Thursday, July 5, 2012

As the Cookie Crumbles: Patriotic Poison

I am not a big fan of "patriotism." Behind it's bloody flags and booming drums are conducted the most egregiously and self-consciously evil acts of which men are capable.

Not only the killing and the maiming and the destruction, but the conniving and the thievery and the profiteering and the cowardice, too.

Oscar Wilde thought of it that "Patriotism is the virtue of the vicious."

At Nuremberg, the Nazi war criminal Hermann Goering opined: "... the people can always be brought to the bidding of the leaders. That is easy. All you have to do is to tell them they are being attacked, and denounce the pacifists for lack of patriotism and exposing the country to danger."

The redoubtable Julius Ceasar recorded his thoughts on the matter:: ""Beware the leader who bangs the drums of war in order to whip the citizenry into a patriotic fervor, for patriotism is indeed a double-edged sword. It both emboldens the blood, just as it narrows the mind."

The first important American sociologist, Thorsten Veblen said of patriotism: "Sensational appeals to patriotic pride and animosity made by victories and defeats...[helps] direct the popular interest to other, nobler, institutionally less hazardous matters than the unequal distribution of wealth or of creature comforts. Warlike and patriotic preoccupations fortify the barbarian virtues of subordination and prescriptive authority."

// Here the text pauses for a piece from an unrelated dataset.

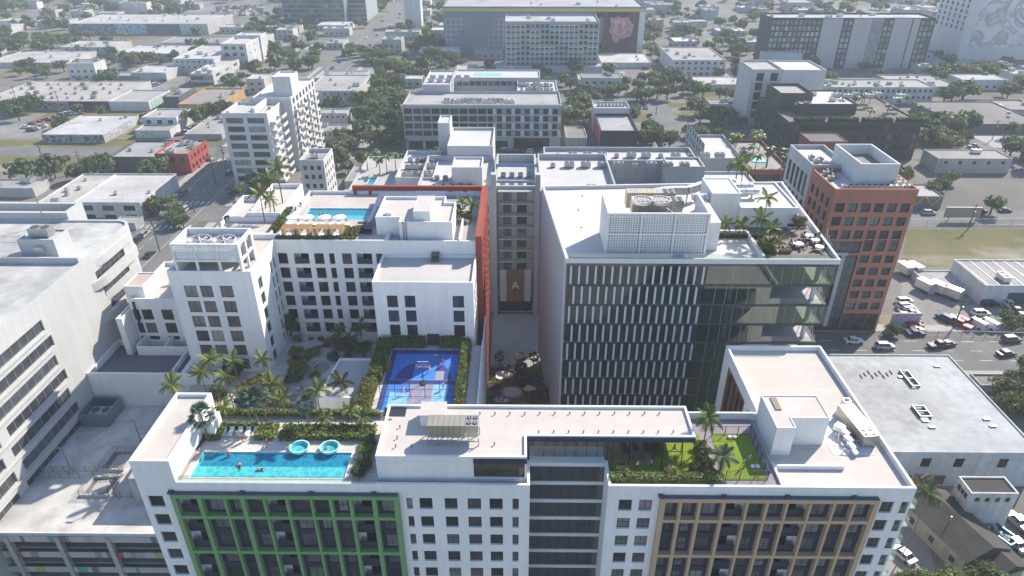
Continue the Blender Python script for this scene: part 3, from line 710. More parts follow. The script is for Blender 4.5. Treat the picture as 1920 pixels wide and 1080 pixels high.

World renowned psychologist Erich Fromm held patriotism in low esteem: "Nationalism is our form of incest, is our idolatry, is our insanity. "Patriotism" is its cult. It should hardly be necessary to say, that by "patriotism" I mean that attitude which puts the own nation above humanity, above the principles of truth and justice."

Neither of the contemporaries George Bernard Shaw nor Bertrand Russell had much good to say about it. Shaw, ever irascible, thought "Patriotism is a pernicious, psychopathic form of idiocy." Russel wrote: "Patriotism is the willingness to kill and be killed for trivial reasons."

And of course, that is the subject of Wilfred Owen's wrenching, poetic account of the deadly costs of trench warfare and the "glories" of perishing for God and Country: "Dulce et Decorum Est." In one of those freakish flickers of fate, Owen was killed on NEARLY the last day of World War One. Read it here: http://www.english.emory.edu/LostPoets/Dulce.html

Perhaps most tellingly and famously, according to Dr. Johnson, lo these many hundreds of years ago,  "Patriotism is the last refuge of the scoundrel."

Times change: Today, oftener, it is the FIRST refuge of the scoundrel, the pernicious pettifogger, the draft-dodging militant, and the precious poseur.

There is an extensive debate over who first said, When  fascism came to the USofA, it would be carrying a cross and be wrapped in the flag, and would be called "Americanism." It probably wasn't either Sinclair Lewis or Huey Long; it might have been a fellow named Haford Luccock, sometime in the early 30s, according to the New York Times of the day. Though the sentiment has long been a familiar one.

But none can doubt its truth, any longer, I think, since that dread arrival has already occurred. Flag-wrapped fascism is on radio, every day, and cable television; likewise it's arrival been celebrated from thousands of pulpits, where it's been widely heralded as a necessary restorative to American primacy.